Write the data out again in full, with no departure from the original.
"""
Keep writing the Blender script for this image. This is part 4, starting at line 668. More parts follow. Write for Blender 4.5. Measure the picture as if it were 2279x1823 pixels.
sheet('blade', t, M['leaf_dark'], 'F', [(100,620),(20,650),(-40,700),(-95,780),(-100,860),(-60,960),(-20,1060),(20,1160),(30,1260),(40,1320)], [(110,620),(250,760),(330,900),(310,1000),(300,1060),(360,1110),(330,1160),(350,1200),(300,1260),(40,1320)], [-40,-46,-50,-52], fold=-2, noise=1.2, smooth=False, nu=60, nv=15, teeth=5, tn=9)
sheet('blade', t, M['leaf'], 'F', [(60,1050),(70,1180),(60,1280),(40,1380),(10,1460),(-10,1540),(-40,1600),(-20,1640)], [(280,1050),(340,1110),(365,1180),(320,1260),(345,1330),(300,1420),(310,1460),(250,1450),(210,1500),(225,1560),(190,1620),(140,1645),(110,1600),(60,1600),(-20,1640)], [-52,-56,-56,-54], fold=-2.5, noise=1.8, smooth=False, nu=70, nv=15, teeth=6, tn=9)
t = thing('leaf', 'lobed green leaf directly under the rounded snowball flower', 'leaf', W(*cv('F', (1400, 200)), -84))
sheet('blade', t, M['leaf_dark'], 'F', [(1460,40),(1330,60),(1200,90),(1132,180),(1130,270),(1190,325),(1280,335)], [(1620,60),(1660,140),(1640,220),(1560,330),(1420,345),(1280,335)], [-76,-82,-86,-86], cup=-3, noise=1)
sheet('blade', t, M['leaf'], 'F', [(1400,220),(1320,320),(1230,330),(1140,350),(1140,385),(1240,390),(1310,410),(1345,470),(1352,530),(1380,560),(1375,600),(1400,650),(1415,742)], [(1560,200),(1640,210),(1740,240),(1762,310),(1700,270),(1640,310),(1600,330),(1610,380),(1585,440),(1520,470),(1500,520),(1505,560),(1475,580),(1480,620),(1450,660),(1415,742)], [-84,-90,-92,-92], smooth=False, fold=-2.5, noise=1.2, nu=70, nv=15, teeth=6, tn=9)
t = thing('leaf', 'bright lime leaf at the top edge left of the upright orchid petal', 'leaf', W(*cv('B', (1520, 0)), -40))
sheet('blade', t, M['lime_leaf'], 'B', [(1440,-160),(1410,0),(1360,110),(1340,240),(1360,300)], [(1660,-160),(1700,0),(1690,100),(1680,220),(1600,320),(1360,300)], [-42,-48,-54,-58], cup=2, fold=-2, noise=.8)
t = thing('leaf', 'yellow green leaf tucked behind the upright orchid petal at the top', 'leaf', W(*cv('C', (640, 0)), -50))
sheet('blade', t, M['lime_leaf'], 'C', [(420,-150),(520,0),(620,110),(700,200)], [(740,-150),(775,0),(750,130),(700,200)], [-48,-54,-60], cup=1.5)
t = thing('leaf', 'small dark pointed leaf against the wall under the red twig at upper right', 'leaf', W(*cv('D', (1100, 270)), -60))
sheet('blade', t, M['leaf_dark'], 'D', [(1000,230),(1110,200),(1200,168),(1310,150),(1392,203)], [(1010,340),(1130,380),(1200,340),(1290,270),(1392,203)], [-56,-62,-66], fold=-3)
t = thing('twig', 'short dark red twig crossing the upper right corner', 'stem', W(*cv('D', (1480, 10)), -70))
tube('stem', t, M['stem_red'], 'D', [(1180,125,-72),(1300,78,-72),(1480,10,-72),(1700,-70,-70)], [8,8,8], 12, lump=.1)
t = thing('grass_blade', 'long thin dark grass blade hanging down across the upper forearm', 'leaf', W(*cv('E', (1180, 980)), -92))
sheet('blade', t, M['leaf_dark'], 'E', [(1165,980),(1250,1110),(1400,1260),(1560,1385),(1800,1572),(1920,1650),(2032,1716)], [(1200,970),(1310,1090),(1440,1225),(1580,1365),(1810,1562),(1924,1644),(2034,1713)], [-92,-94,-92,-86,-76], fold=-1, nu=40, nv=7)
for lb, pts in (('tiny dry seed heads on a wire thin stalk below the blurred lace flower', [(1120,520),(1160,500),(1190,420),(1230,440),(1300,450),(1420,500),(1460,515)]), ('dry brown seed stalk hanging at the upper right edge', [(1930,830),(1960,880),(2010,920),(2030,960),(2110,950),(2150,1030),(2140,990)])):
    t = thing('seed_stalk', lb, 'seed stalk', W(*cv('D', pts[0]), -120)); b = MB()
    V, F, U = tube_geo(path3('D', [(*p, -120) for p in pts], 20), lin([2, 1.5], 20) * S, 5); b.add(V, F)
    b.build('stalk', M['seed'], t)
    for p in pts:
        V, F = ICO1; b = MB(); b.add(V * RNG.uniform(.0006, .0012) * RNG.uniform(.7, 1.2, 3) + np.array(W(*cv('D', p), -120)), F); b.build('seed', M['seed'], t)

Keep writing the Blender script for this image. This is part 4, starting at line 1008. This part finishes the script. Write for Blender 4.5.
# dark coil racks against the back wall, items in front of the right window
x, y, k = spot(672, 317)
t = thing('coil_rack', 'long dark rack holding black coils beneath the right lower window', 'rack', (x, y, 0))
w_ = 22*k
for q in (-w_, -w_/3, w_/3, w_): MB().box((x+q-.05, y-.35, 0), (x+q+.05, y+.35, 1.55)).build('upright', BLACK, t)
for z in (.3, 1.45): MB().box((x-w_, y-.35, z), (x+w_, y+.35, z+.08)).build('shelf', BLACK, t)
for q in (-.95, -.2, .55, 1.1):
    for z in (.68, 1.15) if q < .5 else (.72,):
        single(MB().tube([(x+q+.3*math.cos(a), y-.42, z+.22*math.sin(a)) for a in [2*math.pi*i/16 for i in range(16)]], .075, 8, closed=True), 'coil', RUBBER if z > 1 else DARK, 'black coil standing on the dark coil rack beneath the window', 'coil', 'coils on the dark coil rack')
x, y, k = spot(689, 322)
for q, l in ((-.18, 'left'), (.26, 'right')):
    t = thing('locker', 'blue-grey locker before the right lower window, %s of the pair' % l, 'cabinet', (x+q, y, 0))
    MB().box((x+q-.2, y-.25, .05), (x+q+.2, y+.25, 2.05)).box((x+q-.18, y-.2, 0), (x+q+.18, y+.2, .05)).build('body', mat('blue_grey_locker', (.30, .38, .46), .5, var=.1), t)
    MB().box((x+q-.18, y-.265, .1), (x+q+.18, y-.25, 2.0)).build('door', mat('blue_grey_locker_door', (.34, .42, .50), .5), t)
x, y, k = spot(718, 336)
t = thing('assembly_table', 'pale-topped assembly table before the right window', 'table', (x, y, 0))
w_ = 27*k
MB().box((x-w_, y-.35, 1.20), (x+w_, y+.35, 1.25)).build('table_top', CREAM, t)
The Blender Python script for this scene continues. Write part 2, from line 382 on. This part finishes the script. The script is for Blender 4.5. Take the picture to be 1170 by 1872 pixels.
"""
_RESPONSE TO THE EXERCISE_
Keep writing the Blender script for this image. This is part 4, starting at line 668. More parts follow. Write for Blender 4.5. Measure the picture as if it were 2279x1823 pixels.
sheet('blade', t, M['leaf_dark'], 'F', [(100,620),(20,650),(-40,700),(-95,780),(-100,860),(-60,960),(-20,1060),(20,1160),(30,1260),(40,1320)], [(110,620),(250,760),(330,900),(310,1000),(300,1060),(360,1110),(330,1160),(350,1200),(300,1260),(40,1320)], [-40,-46,-50,-52], fold=-2, noise=1.2, smooth=False, nu=60, nv=15, teeth=5, tn=9)
sheet('blade', t, M['leaf'], 'F', [(60,1050),(70,1180),(60,1280),(40,1380),(10,1460),(-10,1540),(-40,1600),(-20,1640)], [(280,1050),(340,1110),(365,1180),(320,1260),(345,1330),(300,1420),(310,1460),(250,1450),(210,1500),(225,1560),(190,1620),(140,1645),(110,1600),(60,1600),(-20,1640)], [-52,-56,-56,-54], fold=-2.5, noise=1.8, smooth=False, nu=70, nv=15, teeth=6, tn=9)
t = thing('leaf', 'lobed green leaf directly under the rounded snowball flower', 'leaf', W(*cv('F', (1400, 200)), -84))
sheet('blade', t, M['leaf_dark'], 'F', [(1460,40),(1330,60),(1200,90),(1132,180),(1130,270),(1190,325),(1280,335)], [(1620,60),(1660,140),(1640,220),(1560,330),(1420,345),(1280,335)], [-76,-82,-86,-86], cup=-3, noise=1)
sheet('blade', t, M['leaf'], 'F', [(1400,220),(1320,320),(1230,330),(1140,350),(1140,385),(1240,390),(1310,410),(1345,470),(1352,530),(1380,560),(1375,600),(1400,650),(1415,742)], [(1560,200),(1640,210),(1740,240),(1762,310),(1700,270),(1640,310),(1600,330),(1610,380),(1585,440),(1520,470),(1500,520),(1505,560),(1475,580),(1480,620),(1450,660),(1415,742)], [-84,-90,-92,-92], smooth=False, fold=-2.5, noise=1.2, nu=70, nv=15, teeth=6, tn=9)
t = thing('leaf', 'bright lime leaf at the top edge left of the upright orchid petal', 'leaf', W(*cv('B', (1520, 0)), -40))
sheet('blade', t, M['lime_leaf'], 'B', [(1440,-160),(1410,0),(1360,110),(1340,240),(1360,300)], [(1660,-160),(1700,0),(1690,100),(1680,220),(1600,320),(1360,300)], [-42,-48,-54,-58], cup=2, fold=-2, noise=.8)
t = thing('leaf', 'yellow green leaf tucked behind the upright orchid petal at the top', 'leaf', W(*cv('C', (640, 0)), -50))
sheet('blade', t, M['lime_leaf'], 'C', [(420,-150),(520,0),(620,110),(700,200)], [(740,-150),(775,0),(750,130),(700,200)], [-48,-54,-60], cup=1.5)
t = thing('leaf', 'small dark pointed leaf against the wall under the red twig at upper right', 'leaf', W(*cv('D', (1100, 270)), -60))
sheet('blade', t, M['leaf_dark'], 'D', [(1000,230),(1110,200),(1200,168),(1310,150),(1392,203)], [(1010,340),(1130,380),(1200,340),(1290,270),(1392,203)], [-56,-62,-66], fold=-3)
t = thing('twig', 'short dark red twig crossing the upper right corner', 'stem', W(*cv('D', (1480, 10)), -70))
tube('stem', t, M['stem_red'], 'D', [(1180,125,-72),(1300,78,-72),(1480,10,-72),(1700,-70,-70)], [8,8,8], 12, lump=.1)
t = thing('grass_blade', 'long thin dark grass blade hanging down across the upper forearm', 'leaf', W(*cv('E', (1180, 980)), -92))
sheet('blade', t, M['leaf_dark'], 'E', [(1165,980),(1250,1110),(1400,1260),(1560,1385),(1800,1572),(1920,1650),(2032,1716)], [(1200,970),(1310,1090),(1440,1225),(1580,1365),(1810,1562),(1924,1644),(2034,1713)], [-92,-94,-92,-86,-76], fold=-1, nu=40, nv=7)
for lb, pts in (('tiny dry seed heads on a wire thin stalk below the blurred lace flower', [(1120,520),(1160,500),(1190,420),(1230,440),(1300,450),(1420,500),(1460,515)]), ('dry brown seed stalk hanging at the upper right edge', [(1930,830),(1960,880),(2010,920),(2030,960),(2110,950),(2150,1030),(2140,990)])):
    t = thing('seed_stalk', lb, 'seed stalk', W(*cv('D', pts[0]), -120)); b = MB()
    V, F, U = tube_geo(path3('D', [(*p, -120) for p in pts], 20), lin([2, 1.5], 20) * S, 5); b.add(V, F)
    b.build('stalk', M['seed'], t)
    for p in pts:
        V, F = ICO1; b = MB(); b.add(V * RNG.uniform(.0006, .0012) * RNG.uniform(.7, 1.2, 3) + np.array(W(*cv('D', p), -120)), F); b.build('seed', M['seed'], t)

Keep writing the Blender script for this image. This is part 4, starting at line 1008. This part finishes the script. Write for Blender 4.5.
# dark coil racks against the back wall, items in front of the right window
x, y, k = spot(672, 317)
t = thing('coil_rack', 'long dark rack holding black coils beneath the right lower window', 'rack', (x, y, 0))
w_ = 22*k
for q in (-w_, -w_/3, w_/3, w_): MB().box((x+q-.05, y-.35, 0), (x+q+.05, y+.35, 1.55)).build('upright', BLACK, t)
for z in (.3, 1.45): MB().box((x-w_, y-.35, z), (x+w_, y+.35, z+.08)).build('shelf', BLACK, t)
for q in (-.95, -.2, .55, 1.1):
    for z in (.68, 1.15) if q < .5 else (.72,):
        single(MB().tube([(x+q+.3*math.cos(a), y-.42, z+.22*math.sin(a)) for a in [2*math.pi*i/16 for i in range(16)]], .075, 8, closed=True), 'coil', RUBBER if z > 1 else DARK, 'black coil standing on the dark coil rack beneath the window', 'coil', 'coils on the dark coil rack')
x, y, k = spot(689, 322)
for q, l in ((-.18, 'left'), (.26, 'right')):
    t = thing('locker', 'blue-grey locker before the right lower window, %s of the pair' % l, 'cabinet', (x+q, y, 0))
    MB().box((x+q-.2, y-.25, .05), (x+q+.2, y+.25, 2.05)).box((x+q-.18, y-.2, 0), (x+q+.18, y+.2, .05)).build('body', mat('blue_grey_locker', (.30, .38, .46), .5, var=.1), t)
    MB().box((x+q-.18, y-.265, .1), (x+q+.18, y-.25, 2.0)).build('door', mat('blue_grey_locker_door', (.34, .42, .50), .5), t)
x, y, k = spot(718, 336)
t = thing('assembly_table', 'pale-topped assembly table before the right window', 'table', (x, y, 0))
w_ = 27*k
MB().box((x-w_, y-.35, 1.20), (x+w_, y+.35, 1.25)).build('table_top', CREAM, t)
The Blender Python script for this scene continues. Write part 2, from line 382 on. This part finishes the script. The script is for Blender 4.5. Take the picture to be 1170 by 1872 pixels.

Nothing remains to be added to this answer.